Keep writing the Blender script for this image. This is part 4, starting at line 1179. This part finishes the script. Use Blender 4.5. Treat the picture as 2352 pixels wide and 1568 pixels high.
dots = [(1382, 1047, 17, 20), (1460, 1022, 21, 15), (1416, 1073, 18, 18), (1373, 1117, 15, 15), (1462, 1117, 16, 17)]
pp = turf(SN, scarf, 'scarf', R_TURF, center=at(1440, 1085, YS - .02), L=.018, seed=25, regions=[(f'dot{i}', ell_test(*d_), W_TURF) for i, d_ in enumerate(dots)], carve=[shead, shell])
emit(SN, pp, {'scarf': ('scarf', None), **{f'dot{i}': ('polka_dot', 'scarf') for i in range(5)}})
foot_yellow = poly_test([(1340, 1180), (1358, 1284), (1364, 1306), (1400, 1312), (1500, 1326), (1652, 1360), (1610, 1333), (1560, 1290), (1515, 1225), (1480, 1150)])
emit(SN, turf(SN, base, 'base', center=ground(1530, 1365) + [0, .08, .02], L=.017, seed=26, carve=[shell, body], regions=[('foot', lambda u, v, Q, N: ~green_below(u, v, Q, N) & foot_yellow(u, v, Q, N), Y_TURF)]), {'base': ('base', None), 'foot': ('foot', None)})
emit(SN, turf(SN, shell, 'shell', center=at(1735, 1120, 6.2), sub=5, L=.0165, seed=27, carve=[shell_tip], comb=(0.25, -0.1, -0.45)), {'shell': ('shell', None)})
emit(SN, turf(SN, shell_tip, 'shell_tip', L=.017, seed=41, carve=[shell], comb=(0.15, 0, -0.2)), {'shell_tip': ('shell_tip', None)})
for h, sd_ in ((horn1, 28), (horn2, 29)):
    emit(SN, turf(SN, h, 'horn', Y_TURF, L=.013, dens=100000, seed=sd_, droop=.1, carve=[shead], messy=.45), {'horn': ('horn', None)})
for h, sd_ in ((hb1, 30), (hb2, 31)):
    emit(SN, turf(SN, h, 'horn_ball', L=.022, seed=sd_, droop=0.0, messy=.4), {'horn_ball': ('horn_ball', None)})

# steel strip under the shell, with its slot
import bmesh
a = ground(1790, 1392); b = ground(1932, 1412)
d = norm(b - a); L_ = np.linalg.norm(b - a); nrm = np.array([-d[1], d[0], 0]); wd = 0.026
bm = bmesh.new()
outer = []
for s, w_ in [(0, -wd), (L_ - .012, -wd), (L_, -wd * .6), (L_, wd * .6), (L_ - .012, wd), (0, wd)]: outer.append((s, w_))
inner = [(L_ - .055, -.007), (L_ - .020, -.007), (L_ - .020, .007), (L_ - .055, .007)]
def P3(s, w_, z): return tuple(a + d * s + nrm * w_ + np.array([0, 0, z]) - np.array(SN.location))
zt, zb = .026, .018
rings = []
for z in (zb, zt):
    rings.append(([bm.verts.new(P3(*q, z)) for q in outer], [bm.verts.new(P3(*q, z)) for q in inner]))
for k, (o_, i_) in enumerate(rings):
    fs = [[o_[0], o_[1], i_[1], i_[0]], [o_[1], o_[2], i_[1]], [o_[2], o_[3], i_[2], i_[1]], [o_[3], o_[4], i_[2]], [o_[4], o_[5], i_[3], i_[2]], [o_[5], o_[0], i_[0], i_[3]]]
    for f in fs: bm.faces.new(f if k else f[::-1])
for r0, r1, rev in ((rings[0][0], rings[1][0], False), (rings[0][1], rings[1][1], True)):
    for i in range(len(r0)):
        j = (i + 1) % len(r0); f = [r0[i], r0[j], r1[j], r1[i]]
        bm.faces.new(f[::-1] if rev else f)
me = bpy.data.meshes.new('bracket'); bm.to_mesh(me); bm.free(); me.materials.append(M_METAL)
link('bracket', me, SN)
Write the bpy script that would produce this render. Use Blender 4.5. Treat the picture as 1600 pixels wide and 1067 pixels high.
* * * * * * *
### THE REQUEST
Retype the listing above in full, with no alterations.

### EXPECTED OUTPUT
Keep writing the Blender script for this image. This is part 4, starting at line 1179. This part finishes the script. Use Blender 4.5. Treat the picture as 2352 pixels wide and 1568 pixels high.
dots = [(1382, 1047, 17, 20), (1460, 1022, 21, 15), (1416, 1073, 18, 18), (1373, 1117, 15, 15), (1462, 1117, 16, 17)]
pp = turf(SN, scarf, 'scarf', R_TURF, center=at(1440, 1085, YS - .02), L=.018, seed=25, regions=[(f'dot{i}', ell_test(*d_), W_TURF) for i, d_ in enumerate(dots)], carve=[shead, shell])
emit(SN, pp, {'scarf': ('scarf', None), **{f'dot{i}': ('polka_dot', 'scarf') for i in range(5)}})
foot_yellow = poly_test([(1340, 1180), (1358, 1284), (1364, 1306), (1400, 1312), (1500, 1326), (1652, 1360), (1610, 1333), (1560, 1290), (1515, 1225), (1480, 1150)])
emit(SN, turf(SN, base, 'base', center=ground(1530, 1365) + [0, .08, .02], L=.017, seed=26, carve=[shell, body], regions=[('foot', lambda u, v, Q, N: ~green_below(u, v, Q, N) & foot_yellow(u, v, Q, N), Y_TURF)]), {'base': ('base', None), 'foot': ('foot', None)})
emit(SN, turf(SN, shell, 'shell', center=at(1735, 1120, 6.2), sub=5, L=.0165, seed=27, carve=[shell_tip], comb=(0.25, -0.1, -0.45)), {'shell': ('shell', None)})
emit(SN, turf(SN, shell_tip, 'shell_tip', L=.017, seed=41, carve=[shell], comb=(0.15, 0, -0.2)), {'shell_tip': ('shell_tip', None)})
for h, sd_ in ((horn1, 28), (horn2, 29)):
    emit(SN, turf(SN, h, 'horn', Y_TURF, L=.013, dens=100000, seed=sd_, droop=.1, carve=[shead], messy=.45), {'horn': ('horn', None)})
for h, sd_ in ((hb1, 30), (hb2, 31)):
    emit(SN, turf(SN, h, 'horn_ball', L=.022, seed=sd_, droop=0.0, messy=.4), {'horn_ball': ('horn_ball', None)})

# steel strip under the shell, with its slot
import bmesh
a = ground(1790, 1392); b = ground(1932, 1412)
d = norm(b - a); L_ = np.linalg.norm(b - a); nrm = np.array([-d[1], d[0], 0]); wd = 0.026
bm = bmesh.new()
outer = []
for s, w_ in [(0, -wd), (L_ - .012, -wd), (L_, -wd * .6), (L_, wd * .6), (L_ - .012, wd), (0, wd)]: outer.append((s, w_))
inner = [(L_ - .055, -.007), (L_ - .020, -.007), (L_ - .020, .007), (L_ - .055, .007)]
def P3(s, w_, z): return tuple(a + d * s + nrm * w_ + np.array([0, 0, z]) - np.array(SN.location))
zt, zb = .026, .018
rings = []
for z in (zb, zt):
    rings.append(([bm.verts.new(P3(*q, z)) for q in outer], [bm.verts.new(P3(*q, z)) for q in inner]))
for k, (o_, i_) in enumerate(rings):
    fs = [[o_[0], o_[1], i_[1], i_[0]], [o_[1], o_[2], i_[1]], [o_[2], o_[3], i_[2], i_[1]], [o_[3], o_[4], i_[2]], [o_[4], o_[5], i_[3], i_[2]], [o_[5], o_[0], i_[0], i_[3]]]
    for f in fs: bm.faces.new(f if k else f[::-1])
for r0, r1, rev in ((rings[0][0], rings[1][0], False), (rings[0][1], rings[1][1], True)):
    for i in range(len(r0)):
        j = (i + 1) % len(r0); f = [r0[i], r0[j], r1[j], r1[i]]
        bm.faces.new(f[::-1] if rev else f)
me = bpy.data.meshes.new('bracket'); bm.to_mesh(me); bm.free(); me.materials.append(M_METAL)
link('bracket', me, SN)
Write the bpy script that would produce this render. Use Blender 4.5. Treat the picture as 1600 pixels wide and 1067 pixels high.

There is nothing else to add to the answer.